Exercise brief:
Look for the string "wide" and copy every line that has it.

Provided material:
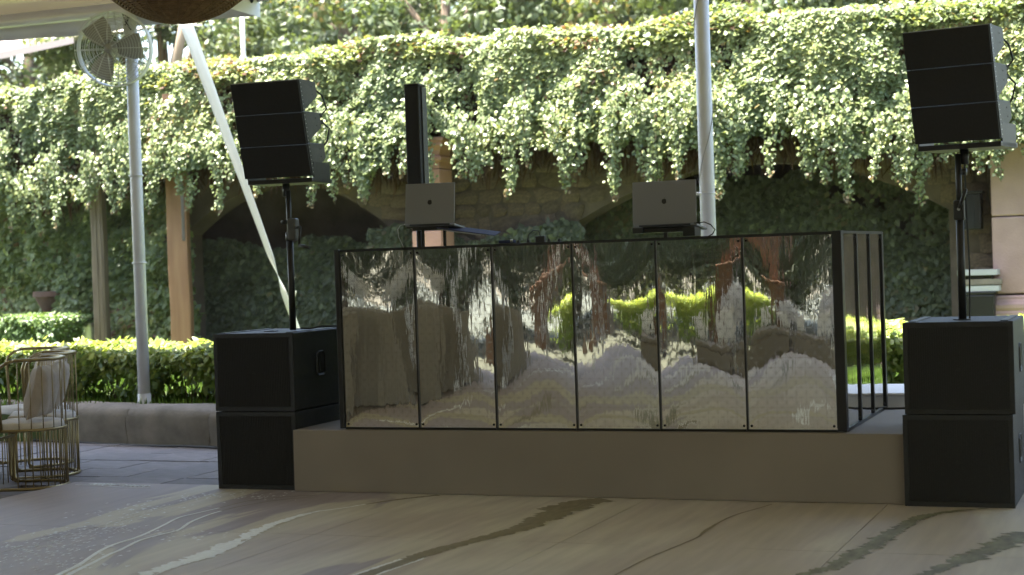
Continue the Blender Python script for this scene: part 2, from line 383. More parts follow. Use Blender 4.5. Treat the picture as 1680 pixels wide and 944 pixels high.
V3 = [(-4.413, 6.249), (-4.461, 6.545), (-4.488, 6.788), (-4.471, 6.954), (-4.489, 7.207), (-4.536, 7.565), (-4.602, 7.953), (-4.615, 8.228), (-4.583, 8.458), (-4.505, 8.586), (-4.425, 8.765)]
strip('printed_vein', V1, lambda t: .030 - .012 * t, 'vein_white', seed=1, jag=.12)
strip('printed_vein', V2, lambda t: .030 - .012 * t, 'vein_white', seed=2, jag=.12)
strip('printed_vein', [(-5.252, 8.495), (-5.233, 8.743), (-5.173, 8.878), (-5.042, 9.0), (-4.912, 9.071)], .016, 'vein_grey', seed=3, jag=.1)
strip('printed_vein', [(-5.175, 8.389), (-5.163, 8.533), (-5.104, 8.737), (-5.027, 8.874), (-4.9, 8.995)], .016, 'vein_grey', seed=4, jag=.1)
strip('printed_vein', V3, lambda t: .02 + .075 * math.sin(math.pi * min(1, t * .9 + .2)) ** .8, 'vein_white', seed=5, jag=.55)
strip('printed_vein', [(p[0] + .05, p[1]) for p in V3[1:6]], lambda t: .05 * math.sin(math.pi * t), 'vein_white', seed=25, jag=.9, z=.0024)
strip('printed_vein', [(-4.425, 8.765), (-4.343, 8.923), (-4.248, 9.062), (-4.141, 9.18)], lambda t: .02 + .03 * t, 'vein_olive', seed=6, jag=.4)
strip('printed_vein', [(-3.45, 6.1), (-3.422, 6.754), (-3.404, 6.969), (-3.382, 7.261), (-3.338, 7.525), (-3.26, 7.81), (-3.202, 8.088), (-3.19, 8.414), (-3.20, 8.712), (-3.17, 8.993), (-3.05, 9.14)],
      lambda t: .09 + .20 * max(0, (t - .55) / .45) ** 1.0 if t < .85 else .26 - .5 * (t - .85), 'vein_olive', seed=7, jag=.28)
strip('printed_vein', [(-3.53, 6.1), (-3.47, 6.754), (-3.45, 6.969), (-3.43, 7.15)], .02, 'vein_white', seed=17, jag=.6, z=.0024)
strip('printed_vein', [(-3.38, 6.1), (-3.37, 6.754), (-3.35, 6.969), (-3.33, 7.2)], .015, 'vein_white', seed=18, jag=.6, z=.0024)
strip('printed_vein', [(-7 + .02 + .8 * q, 5.4 + .3 * math.sin(q * .9)) for q in range(10)], lambda t: .42 + .15 * math.sin(t * 8), 'vein_gold', seed=51, jag=.2, z=.0010)
strip('printed_vein', [(-6.9 + .8 * q, 3.2 + .35 * math.sin(q * .8 + 1)) for q in range(10)], lambda t: .75 + .25 * math.sin(t * 7), 'vein_gold', seed=52, jag=.2, z=.0010)
strip('printed_vein', [(-2.32, 6.4), (-2.308, 6.978), (-2.288, 7.373), (-2.242, 7.726), (-2.21, 7.996), (-2.222, 8.217), (-2.205, 8.659), (-2.119, 8.997), (-2.089, 9.12)], lambda t: .011 + .012 * math.exp(-((t - .68) / .06) ** 2), 'vein_thin', seed=8, jag=.2)
strip('printed_vein', [(-1.52, 6.6), (-1.503, 7.14), (-1.413, 7.359), (-1.373, 7.753), (-1.331, 8.012), (-1.299, 8.375), (-1.235, 8.774), (-1.108, 9.001), (-.937, 9.14)], lambda t: .03 + .07 * math.sin(math.pi * t), 'vein_green', seed=9, jag=.5)
strip('printed_vein', [(-1.05, 6.9), (-1.001, 7.241), (-.873, 7.69), (-.772, 8.028), (-.66, 8.4)], lambda t: .05 + .11 * t, 'vein_green', seed=10, jag=.6)
for k, (x0, dx) in enumerate(((-6.2, .6), (-5.2, .5), (-4.0, .7), (-2.6, .4), (-.4, .6))):     # the print goes on towards the camera
    strip('printed_vein', [(x0 + dx * math.sin(q * 1.3 + k) * .4, 6 - q * .9) for q in range(7)], lambda t: .05 + .05 * math.sin(t * 9), ('vein_white', 'vein_olive', 'vein_green', 'vein_white', 'vein_olive')[k], seed=30 + k, jag=.4)
fk = MB(); r = random.Random(4)
for cx, cy, sx, sy, n in ((-5.75, 8.35, .28, .28, 90), (-5.55, 7.55, .22, .35, 170), (-5.5, 6.95, .35, .35, 230), (-5.35, 9.0, .25, .16, 60), (-4.95, 7.6, .3, .25, 40), (-5.05, 6.75, .25, .2, 60), (-5.7, 8.9, .2, .1, 26)):
    for i in range(n):
        x = r.gauss(cx, sx * .6); y = r.gauss(cy, sy * .6); s = r.uniform(.005, .013); a = r.uniform(0, 3)
        fk.add([(x + s * math.cos(a + q * 2.1) * r.uniform(.6, 1.4), y + s * 2 * math.sin(a + q * 2.1), .0012) for q in range(3)], [(0, 1, 2)])
o = fk.build('printed_flecks', 'vein_white', fl, recalc=False); tag(o, kind='stuff')
# white hand-painted mark along the back corner (too small to read): looped strokes over one swash line
tx = MB(); r = random.Random(9)
tx.tube([(-6.83 + .62 * t, 9.262 - .06 * t + .012 * math.sin(t * 7), .0045) for t in np.linspace(0, 1, 20)], .006, 5)
for k in range(15):
    cx = -6.74 + k * .033; cy = 9.318 - .055 * (k / 15); hh = r.uniform(.025, .045)
    if k == 7: continue
    arc = [(cx + .014 * math.cos(a) + .3 * hh * math.sin(a), cy + hh * math.sin(a), .0045) for a in np.linspace(r.uniform(-.8, .8), r.uniform(3.2, 5.6), 8)]
    tx.tube(arc, .0055, 5)
for v in range(len(tx.v)): tx.v[v] = (tx.v[v][0], tx.v[v][1], .0045 + (tx.v[v][2] - .0045) * .2)
tx.build('painted_lettering', 'vein_white', fl)

# planting bed: soil with grass behind the stone kerb
bed = MB()
bed.box(-40, 20, 12.0, 40, -.06, .24); b_ = bed.build('lawn', 'soil_grass'); tag(b_, kind='structure')
n = 26000; x = rng.uniform(-11.5, 1, n); y = rng.uniform(12.05, 15.6, n)
P = np.stack([x, y, np.full(n, .235)], 1)
T = np.stack([rng.normal(0, .35, n), rng.normal(0, .35, n), np.ones(n)], 1); N = np.stack([rng.normal(0, 1, n), rng.normal(-.6, 1, n), rng.normal(0, .2, n)], 1)
gr = leaves('grass', P, N, T, rng.uniform(.04, .12, n), .006, rng.random(n), 'grass_blade'); tag(gr, 'short bright grass growing under and behind the hedge', 'grass', kind='stuff')

# ------------------------------------------------------------------ stone kerb (low rounded wall)
def kerb(name, p0, p1, label):
    a = Vector((*p0, 0)); d = Vector((*p1, 0)) - a; L = d.length; t = empty(name, a, (0, 0, math.atan2(d.y, d.x)), label=label, cat='kerb')
    prof = [(0, -.06), (.0, .02), (-.012, .12), (-.012, .2), (.02, .25), (.08, .285), (.17, .295), (.27, .29), (.33, .26), (.36, .2), (.36, -.06)]
    x = 0; k = 0
    while x < L - .05:
        wd = min(random.uniform(.9, 1.5), L - x)
        vs_ = []; nseg = 7
        for i in range(nseg + 1):
            for q, (yy, zz) in enumerate(prof):
                e = .006 if i in (0, nseg) else 0
                vs_.append((x + .003 + (wd - .006) * i / nseg, yy + e + random.uniform(-.008, .008), zz - e + random.uniform(-.007, .007) * (zz > 0)))
        m_ = len(prof); fs = [(i * m_ + q, i * m_ + q + 1, (i + 1) * m_ + q + 1, (i + 1) * m_ + q) for i in range(nseg) for q in range(m_ - 1)]
        fs += [tuple(range(m_)), tuple(range(nseg * m_ + m_ - 1, nseg * m_ - 1, -1))]
        smooth_by_angle(MB().add(vs_, fs).build('kerb_stone', 'curb_stone', t), 50); x += wd
    return t
kerb('stone_kerb', (-11.6, 12.50), (-6.98, 11.64), 'low rounded stone kerb in front of the hedge on the left')
kerb('stone_kerb', (-6.95, 11.66), (1.5, 11.72), 'low stone kerb running on behind the stage and mirrored booth')
o = MB().tube([(-9.6 + .3 * i, 12.09 - .3 * i * .185 - .03 + .01 * math.sin(i * 2.1), -.03 + .006 * math.sin(i)) for i in range(10)], .012, 6).build('ground_cable', 'cable'); tag(o, 'thin black cable lying along the foot of the stone kerb', 'cable')

# ------------------------------------------------------------------ arcade wall
def arch1(x): return 2.36 - .53 * ((x + 9.35) / 1.32) ** 2
def arch2(x): return 2.31 - .55 * ((x + 3.93) / 1.94) ** 2
def zlow(x):
    if -10.67 < x < -8.03: return arch1(x)
    if -5.87 < x < -1.99: return arch2(x)
    return -.05
aw = empty('arcade_wall', (0, 16.7, 0), label='rubble stone garden wall with wide flat arches behind the ivy', cat='wall')
b = MB(); edges = sorted(set(list(np.round(np.arange(-16, 3.01, .12), 3)) + [-10.67, -8.03, -5.87, -1.99]))
for xa, xb in zip(edges[:-1], edges[1:]):
    mid = (xa + xb) / 2; op = zlow(mid) > 0
    za = (arch1(xa) if -10.7 < mid < -8.03 else arch2(xa)) if op else -.05
    zb = (arch1(xb) if -10.7 < mid < -8.03 else arch2(xb)) if op else -.05
    b.add([(xa, 0, za), (xb, 0, zb), (xb, 0, 3.45), (xa, 0, 3.45), (xa, .4, za), (xb, .4, zb), (xb, .4, 3.45), (xa, .4, 3.45)], [(0, 1, 2, 3), (5, 4, 7, 6), (4, 5, 1, 0)])
for xx in (-10.67, -8.03, -5.87, -1.99):
    zt = zlow(xx + (.001 if xx in (-10.67, -5.87) else -.001)); b.add([(xx, 0, -.05), (xx, 0, zt), (xx, .4, zt), (xx, .4, -.05)], [(0, 1, 2, 3)])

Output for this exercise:
Continue the Blender Python script for this scene: part 2, from line 383. More parts follow. Use Blender 4.5. Treat the picture as 1680 pixels wide and 944 pixels high.
aw = empty('arcade_wall', (0, 16.7, 0), label='rubble stone garden wall with wide flat arches behind the ivy', cat='wall')